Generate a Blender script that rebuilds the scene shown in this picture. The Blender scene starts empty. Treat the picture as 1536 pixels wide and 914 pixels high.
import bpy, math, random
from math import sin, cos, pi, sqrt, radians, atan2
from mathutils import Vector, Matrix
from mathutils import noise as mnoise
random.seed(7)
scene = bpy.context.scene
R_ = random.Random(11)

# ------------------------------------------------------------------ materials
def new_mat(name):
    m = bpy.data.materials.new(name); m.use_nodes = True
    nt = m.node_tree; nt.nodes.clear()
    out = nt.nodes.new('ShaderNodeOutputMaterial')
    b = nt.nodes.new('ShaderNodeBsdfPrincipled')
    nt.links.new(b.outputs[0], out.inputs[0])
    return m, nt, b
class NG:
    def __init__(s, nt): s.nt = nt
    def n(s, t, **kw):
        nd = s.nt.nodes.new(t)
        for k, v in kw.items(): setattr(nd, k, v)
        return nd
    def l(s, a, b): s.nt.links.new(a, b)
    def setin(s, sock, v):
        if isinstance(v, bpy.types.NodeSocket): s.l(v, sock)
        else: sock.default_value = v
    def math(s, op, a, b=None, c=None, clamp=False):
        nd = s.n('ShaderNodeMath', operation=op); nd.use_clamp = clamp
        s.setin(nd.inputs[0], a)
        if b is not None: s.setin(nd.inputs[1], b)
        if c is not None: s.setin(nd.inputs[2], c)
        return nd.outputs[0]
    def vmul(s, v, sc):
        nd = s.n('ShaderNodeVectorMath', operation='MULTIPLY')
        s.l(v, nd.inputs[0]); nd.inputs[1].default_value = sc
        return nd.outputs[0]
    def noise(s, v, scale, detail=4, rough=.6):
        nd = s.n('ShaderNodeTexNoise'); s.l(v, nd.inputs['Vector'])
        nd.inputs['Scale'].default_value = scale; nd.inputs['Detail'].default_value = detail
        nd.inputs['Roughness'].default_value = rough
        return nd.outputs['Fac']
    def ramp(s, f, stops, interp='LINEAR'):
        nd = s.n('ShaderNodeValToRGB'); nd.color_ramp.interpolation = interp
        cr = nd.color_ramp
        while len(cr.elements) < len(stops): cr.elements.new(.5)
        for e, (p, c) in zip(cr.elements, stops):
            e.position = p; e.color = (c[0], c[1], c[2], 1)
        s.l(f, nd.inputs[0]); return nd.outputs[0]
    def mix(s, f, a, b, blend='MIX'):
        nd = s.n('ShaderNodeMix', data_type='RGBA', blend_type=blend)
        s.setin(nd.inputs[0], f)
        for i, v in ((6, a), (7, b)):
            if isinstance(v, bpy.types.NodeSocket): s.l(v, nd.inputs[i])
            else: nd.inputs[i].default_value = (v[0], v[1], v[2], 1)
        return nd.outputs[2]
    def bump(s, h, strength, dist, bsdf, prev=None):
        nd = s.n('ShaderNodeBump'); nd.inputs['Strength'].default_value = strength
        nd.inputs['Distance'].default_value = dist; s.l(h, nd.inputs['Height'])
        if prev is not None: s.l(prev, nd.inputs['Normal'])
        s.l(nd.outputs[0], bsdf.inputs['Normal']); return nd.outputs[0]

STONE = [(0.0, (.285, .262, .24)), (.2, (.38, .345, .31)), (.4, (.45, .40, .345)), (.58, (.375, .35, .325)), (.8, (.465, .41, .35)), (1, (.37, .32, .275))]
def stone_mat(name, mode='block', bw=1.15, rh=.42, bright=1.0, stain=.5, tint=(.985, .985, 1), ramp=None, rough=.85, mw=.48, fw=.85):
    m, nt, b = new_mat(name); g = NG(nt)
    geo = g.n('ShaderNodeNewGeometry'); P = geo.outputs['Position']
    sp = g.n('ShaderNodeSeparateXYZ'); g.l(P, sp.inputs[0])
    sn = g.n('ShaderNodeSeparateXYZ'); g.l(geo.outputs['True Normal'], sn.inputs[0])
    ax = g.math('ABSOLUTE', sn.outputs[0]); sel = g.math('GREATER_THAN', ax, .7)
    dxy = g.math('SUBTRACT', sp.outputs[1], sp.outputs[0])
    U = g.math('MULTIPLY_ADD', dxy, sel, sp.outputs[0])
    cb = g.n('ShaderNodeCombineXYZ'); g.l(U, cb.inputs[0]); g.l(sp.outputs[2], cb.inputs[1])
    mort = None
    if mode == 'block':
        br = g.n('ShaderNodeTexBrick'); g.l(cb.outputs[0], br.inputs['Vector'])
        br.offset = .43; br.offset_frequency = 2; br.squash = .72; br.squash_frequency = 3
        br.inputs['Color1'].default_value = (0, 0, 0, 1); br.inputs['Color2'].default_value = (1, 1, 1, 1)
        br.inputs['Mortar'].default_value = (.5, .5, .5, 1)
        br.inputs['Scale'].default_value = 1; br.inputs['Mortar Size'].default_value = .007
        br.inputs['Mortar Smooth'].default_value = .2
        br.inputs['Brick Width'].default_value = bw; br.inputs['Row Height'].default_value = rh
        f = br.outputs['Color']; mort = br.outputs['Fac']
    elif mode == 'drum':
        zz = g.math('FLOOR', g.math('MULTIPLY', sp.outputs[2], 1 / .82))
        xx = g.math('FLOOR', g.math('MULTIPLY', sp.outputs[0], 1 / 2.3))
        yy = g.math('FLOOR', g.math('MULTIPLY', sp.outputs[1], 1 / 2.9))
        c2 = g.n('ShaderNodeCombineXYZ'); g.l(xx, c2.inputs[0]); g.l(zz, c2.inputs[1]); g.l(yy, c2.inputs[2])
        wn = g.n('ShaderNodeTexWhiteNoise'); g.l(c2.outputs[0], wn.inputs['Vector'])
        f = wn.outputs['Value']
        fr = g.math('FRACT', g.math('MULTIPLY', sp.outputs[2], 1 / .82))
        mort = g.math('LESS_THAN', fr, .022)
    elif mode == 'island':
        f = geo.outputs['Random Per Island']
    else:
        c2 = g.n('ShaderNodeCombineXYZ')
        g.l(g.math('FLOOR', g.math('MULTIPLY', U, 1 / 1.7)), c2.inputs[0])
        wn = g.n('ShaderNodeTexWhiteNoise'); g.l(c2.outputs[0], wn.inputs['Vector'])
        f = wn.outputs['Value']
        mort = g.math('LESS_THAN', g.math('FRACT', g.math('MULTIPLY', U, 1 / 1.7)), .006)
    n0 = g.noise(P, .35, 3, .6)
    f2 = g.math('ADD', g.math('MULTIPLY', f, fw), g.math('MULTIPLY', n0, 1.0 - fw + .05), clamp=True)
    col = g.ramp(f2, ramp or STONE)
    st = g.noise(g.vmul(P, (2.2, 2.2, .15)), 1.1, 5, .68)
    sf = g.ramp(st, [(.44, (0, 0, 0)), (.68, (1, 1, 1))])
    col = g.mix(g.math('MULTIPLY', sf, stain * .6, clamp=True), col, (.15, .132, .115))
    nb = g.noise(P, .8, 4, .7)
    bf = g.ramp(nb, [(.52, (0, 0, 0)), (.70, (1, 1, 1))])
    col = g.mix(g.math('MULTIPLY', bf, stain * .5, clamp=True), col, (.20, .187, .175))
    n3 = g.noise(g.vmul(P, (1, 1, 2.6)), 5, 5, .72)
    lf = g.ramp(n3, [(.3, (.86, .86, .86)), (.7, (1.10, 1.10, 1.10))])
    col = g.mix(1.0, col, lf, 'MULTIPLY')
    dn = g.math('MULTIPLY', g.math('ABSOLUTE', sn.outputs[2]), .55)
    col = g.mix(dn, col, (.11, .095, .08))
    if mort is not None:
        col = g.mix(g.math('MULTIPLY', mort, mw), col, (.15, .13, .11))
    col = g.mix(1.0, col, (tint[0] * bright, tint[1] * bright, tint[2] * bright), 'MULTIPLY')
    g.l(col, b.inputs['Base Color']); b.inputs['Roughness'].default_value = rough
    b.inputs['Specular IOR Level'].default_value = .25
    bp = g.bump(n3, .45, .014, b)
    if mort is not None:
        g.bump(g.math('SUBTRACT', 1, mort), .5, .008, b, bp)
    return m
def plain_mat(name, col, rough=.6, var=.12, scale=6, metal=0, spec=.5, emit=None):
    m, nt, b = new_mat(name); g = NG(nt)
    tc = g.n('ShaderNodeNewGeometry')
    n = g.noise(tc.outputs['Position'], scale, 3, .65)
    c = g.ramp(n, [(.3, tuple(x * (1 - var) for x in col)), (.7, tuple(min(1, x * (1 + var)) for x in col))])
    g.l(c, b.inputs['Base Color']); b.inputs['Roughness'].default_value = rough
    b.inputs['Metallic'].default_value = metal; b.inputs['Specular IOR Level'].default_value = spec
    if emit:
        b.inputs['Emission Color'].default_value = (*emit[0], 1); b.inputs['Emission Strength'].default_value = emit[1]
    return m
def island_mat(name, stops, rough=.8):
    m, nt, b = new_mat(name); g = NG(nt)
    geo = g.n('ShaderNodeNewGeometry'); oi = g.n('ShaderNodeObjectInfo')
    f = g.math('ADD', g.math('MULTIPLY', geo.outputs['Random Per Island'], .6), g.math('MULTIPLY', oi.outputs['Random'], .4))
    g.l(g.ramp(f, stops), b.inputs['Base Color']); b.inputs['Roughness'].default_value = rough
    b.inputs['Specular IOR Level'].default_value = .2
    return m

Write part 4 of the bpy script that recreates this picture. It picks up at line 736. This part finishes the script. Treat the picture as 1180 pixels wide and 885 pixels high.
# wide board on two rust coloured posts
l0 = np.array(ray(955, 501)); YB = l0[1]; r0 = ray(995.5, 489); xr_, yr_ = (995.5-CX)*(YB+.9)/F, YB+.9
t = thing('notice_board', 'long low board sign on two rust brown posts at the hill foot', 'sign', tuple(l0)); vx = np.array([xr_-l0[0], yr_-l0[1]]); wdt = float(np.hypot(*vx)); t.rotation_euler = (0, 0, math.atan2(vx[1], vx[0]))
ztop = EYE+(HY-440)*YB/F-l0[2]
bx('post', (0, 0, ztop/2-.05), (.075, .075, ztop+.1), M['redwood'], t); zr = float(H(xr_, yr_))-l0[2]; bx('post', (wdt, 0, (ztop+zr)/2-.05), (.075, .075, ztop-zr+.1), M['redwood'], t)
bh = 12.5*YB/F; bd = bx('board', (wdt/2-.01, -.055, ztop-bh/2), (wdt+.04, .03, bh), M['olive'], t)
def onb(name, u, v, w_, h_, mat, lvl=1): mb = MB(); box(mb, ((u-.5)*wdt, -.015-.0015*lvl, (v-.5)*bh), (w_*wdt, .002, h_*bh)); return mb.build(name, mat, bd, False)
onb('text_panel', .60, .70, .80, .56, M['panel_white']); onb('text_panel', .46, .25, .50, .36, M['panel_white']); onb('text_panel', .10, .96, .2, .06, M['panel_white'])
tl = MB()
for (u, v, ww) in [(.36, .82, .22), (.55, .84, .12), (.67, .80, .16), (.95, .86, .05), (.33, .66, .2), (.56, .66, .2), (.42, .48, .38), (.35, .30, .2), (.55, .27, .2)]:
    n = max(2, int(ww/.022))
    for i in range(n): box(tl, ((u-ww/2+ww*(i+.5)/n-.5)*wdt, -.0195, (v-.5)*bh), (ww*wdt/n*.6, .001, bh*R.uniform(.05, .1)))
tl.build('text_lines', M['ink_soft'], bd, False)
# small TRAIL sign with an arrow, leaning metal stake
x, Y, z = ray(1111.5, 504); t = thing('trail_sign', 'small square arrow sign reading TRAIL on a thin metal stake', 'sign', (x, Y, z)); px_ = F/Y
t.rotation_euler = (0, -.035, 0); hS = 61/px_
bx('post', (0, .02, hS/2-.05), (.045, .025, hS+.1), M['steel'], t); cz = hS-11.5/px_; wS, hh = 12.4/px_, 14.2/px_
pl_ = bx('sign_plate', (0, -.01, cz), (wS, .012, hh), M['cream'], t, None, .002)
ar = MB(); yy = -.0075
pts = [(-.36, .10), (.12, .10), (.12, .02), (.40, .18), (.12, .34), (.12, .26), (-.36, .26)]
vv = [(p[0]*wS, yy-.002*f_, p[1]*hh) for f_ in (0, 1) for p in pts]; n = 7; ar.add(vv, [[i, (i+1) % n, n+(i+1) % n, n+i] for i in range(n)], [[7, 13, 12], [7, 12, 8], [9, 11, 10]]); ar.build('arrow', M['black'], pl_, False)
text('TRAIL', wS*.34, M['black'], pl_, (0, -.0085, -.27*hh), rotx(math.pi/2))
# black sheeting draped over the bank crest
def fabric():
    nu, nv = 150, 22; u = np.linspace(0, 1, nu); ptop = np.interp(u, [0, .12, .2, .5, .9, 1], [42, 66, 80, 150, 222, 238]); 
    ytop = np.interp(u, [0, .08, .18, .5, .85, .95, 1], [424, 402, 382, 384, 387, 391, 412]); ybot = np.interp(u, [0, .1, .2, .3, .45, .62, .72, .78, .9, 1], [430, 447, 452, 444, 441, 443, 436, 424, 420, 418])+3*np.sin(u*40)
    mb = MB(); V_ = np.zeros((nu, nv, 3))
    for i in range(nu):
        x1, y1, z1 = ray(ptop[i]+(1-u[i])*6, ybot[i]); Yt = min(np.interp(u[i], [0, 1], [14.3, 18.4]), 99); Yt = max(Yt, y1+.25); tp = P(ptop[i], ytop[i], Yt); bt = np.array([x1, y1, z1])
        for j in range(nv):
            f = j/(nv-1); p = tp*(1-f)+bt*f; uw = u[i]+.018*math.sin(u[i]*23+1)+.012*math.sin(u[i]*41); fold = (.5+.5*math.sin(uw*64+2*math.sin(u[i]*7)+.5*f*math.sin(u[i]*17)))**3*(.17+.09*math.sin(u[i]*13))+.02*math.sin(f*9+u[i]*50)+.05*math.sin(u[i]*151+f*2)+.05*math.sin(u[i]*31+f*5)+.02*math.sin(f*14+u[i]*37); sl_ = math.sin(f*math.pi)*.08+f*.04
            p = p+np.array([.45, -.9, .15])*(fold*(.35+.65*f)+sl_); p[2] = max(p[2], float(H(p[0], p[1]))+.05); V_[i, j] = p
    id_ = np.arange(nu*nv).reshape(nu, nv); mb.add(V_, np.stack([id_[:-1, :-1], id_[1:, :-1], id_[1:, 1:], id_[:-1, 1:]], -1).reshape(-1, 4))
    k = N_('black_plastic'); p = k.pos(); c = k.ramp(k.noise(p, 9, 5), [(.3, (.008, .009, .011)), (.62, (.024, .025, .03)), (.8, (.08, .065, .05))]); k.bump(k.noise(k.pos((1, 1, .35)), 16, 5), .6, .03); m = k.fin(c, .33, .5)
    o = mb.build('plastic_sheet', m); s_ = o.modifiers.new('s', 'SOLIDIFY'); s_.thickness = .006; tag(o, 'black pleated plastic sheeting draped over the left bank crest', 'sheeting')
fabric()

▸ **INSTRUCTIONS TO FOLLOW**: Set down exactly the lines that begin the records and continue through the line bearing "R_ = random.Random(11)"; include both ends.

▸ **ANSWER TO THIS PROBLEM**:
Generate a Blender script that rebuilds the scene shown in this picture. The Blender scene starts empty. Treat the picture as 1536 pixels wide and 914 pixels high.
import bpy, math, random
from math import sin, cos, pi, sqrt, radians, atan2
from mathutils import Vector, Matrix
from mathutils import noise as mnoise
random.seed(7)
scene = bpy.context.scene
R_ = random.Random(11)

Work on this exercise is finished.